#### [TO DO]
From the very first line of the data to the line containing "candlestick(x_,5.16,1.2205,.36,.62,w+', on the", retype everything exactly, leaving the pictures behind.

#### [PROVIDED MATERIAL]
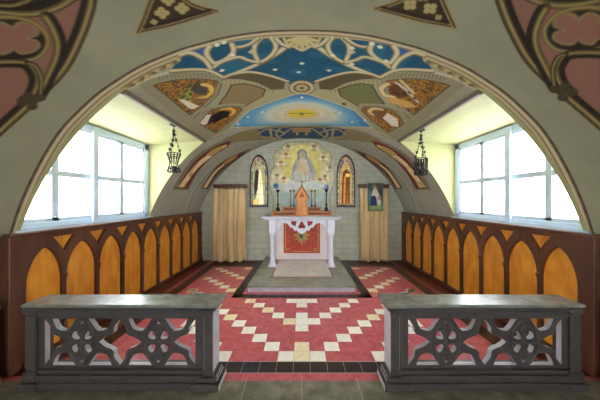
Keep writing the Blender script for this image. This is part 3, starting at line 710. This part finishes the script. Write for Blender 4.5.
def candlestick(x,y,z,h,k,label,big,group=None):
    r=empty('candlestick',(x,y,z),label,'candlestick',group)
    m=MB()
    pr=[(.055,0),(.058,.02),(.045,.04),(.028,.07),(.035,.10),(.04,.13),(.022,.17),(.012,.22),(.015,.26),(.026,.30),(.014,.34),(.011,.45),(.010,.70),(.018,.74),(.011,.78),(.012,.86),(.034,.93),(.036,.95)]
    m.lathe([(a*k,z+b*h) for a,b in pr],x,y,14); m.build('stem',M['iron' if big else 'pewter'],r)
    m=MB(); m.lathe([(.030*k,z+.95*h),(.036*k,z+.98*h),(.036*k,z+h)],x,y,14); m.build('drip_pan',M['iron' if big else 'pewter'],r)
    for sx in (-1,0,1):
        a=sx*2.1+.5; m=MB(); m.box(x+math.cos(a)*.045*k-.01,x+math.cos(a)*.045*k+.01,y+math.sin(a)*.045*k-.01,y+math.sin(a)*.045*k+.01,z+.0005,z+.03*h,ch=.003); m.build('foot',M['iron' if big else 'pewter'],r)
candlestick(-.487,4.99,1.1405,.44,1.0,'tall black candlestick at the left end of the long shelf',True)
candlestick(.50,4.99,1.1405,.45,1.0,'tall black candlestick at the right end of the long shelf',True)
for x_,w in ((-.235,'outer slim candlestick left of the tabernacle'),(-.165,'slim candlestick close by the left side of the tabernacle'),(.205,'slim candlestick close by the right side of the tabernacle'),(.28,'outer slim candlestick right of the tabernacle')):
    candlestick(x_,5.16,1.2205,.36,.62,w+', on the short shelf',False,'slim candlesticks on the short shelf')

# ------------------------------------------------------------------ flat painted pieces
def flat(name,x0,x1,z0,z1,y,fn,material,outline=None,res=.009,parent=None,thick=.012):
    nu=max(2,int((x1-x0)/res)); nv=max(2,int((z1-z0)/res)); xs=np.linspace(x0,x1,nu); zs=np.linspace(z0,z1,nv); XX,ZZ=np.meshgrid(xs,zs)
    pp=Painter(XX,ZZ,(128,128,128),res); fn(pp)
    keep=None
    if outline:
        xm=(xs[:-1]+xs[1:])/2; zm=(zs[:-1]+zs[1:])/2; XM,ZM=np.meshgrid(xm,zm); k=Painter(XM,ZM,(0,0,0),res); keep=k._dist(np.arange(XM.size),outline,True)[1].reshape(XM.shape)
    Pp=np.stack([XX.ravel(),np.full(XX.size,y),ZZ.ravel()],1)
    o=grid_mesh(name,Pp,nu,nv,pp.c,material,keep,parent,False)
    md=o.modifiers.new('thickness','SOLIDIFY'); md.thickness=thick; md.offset=-1
    return o
def wpx(px,py,Y): s=F/Y; return ((px-CX)/s, H+(CY-py)/s)
W_=lambda pts,Y=YB: [wpx(a,b,Y) for a,b in pts]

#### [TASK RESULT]
Keep writing the Blender script for this image. This is part 3, starting at line 710. This part finishes the script. Write for Blender 4.5.
def candlestick(x,y,z,h,k,label,big,group=None):
    r=empty('candlestick',(x,y,z),label,'candlestick',group)
    m=MB()
    pr=[(.055,0),(.058,.02),(.045,.04),(.028,.07),(.035,.10),(.04,.13),(.022,.17),(.012,.22),(.015,.26),(.026,.30),(.014,.34),(.011,.45),(.010,.70),(.018,.74),(.011,.78),(.012,.86),(.034,.93),(.036,.95)]
    m.lathe([(a*k,z+b*h) for a,b in pr],x,y,14); m.build('stem',M['iron' if big else 'pewter'],r)
    m=MB(); m.lathe([(.030*k,z+.95*h),(.036*k,z+.98*h),(.036*k,z+h)],x,y,14); m.build('drip_pan',M['iron' if big else 'pewter'],r)
    for sx in (-1,0,1):
        a=sx*2.1+.5; m=MB(); m.box(x+math.cos(a)*.045*k-.01,x+math.cos(a)*.045*k+.01,y+math.sin(a)*.045*k-.01,y+math.sin(a)*.045*k+.01,z+.0005,z+.03*h,ch=.003); m.build('foot',M['iron' if big else 'pewter'],r)
candlestick(-.487,4.99,1.1405,.44,1.0,'tall black candlestick at the left end of the long shelf',True)
candlestick(.50,4.99,1.1405,.45,1.0,'tall black candlestick at the right end of the long shelf',True)
for x_,w in ((-.235,'outer slim candlestick left of the tabernacle'),(-.165,'slim candlestick close by the left side of the tabernacle'),(.205,'slim candlestick close by the right side of the tabernacle'),(.28,'outer slim candlestick right of the tabernacle')):
    candlestick(x_,5.16,1.2205,.36,.62,w+', on the short shelf',False,'slim candlesticks on the short shelf')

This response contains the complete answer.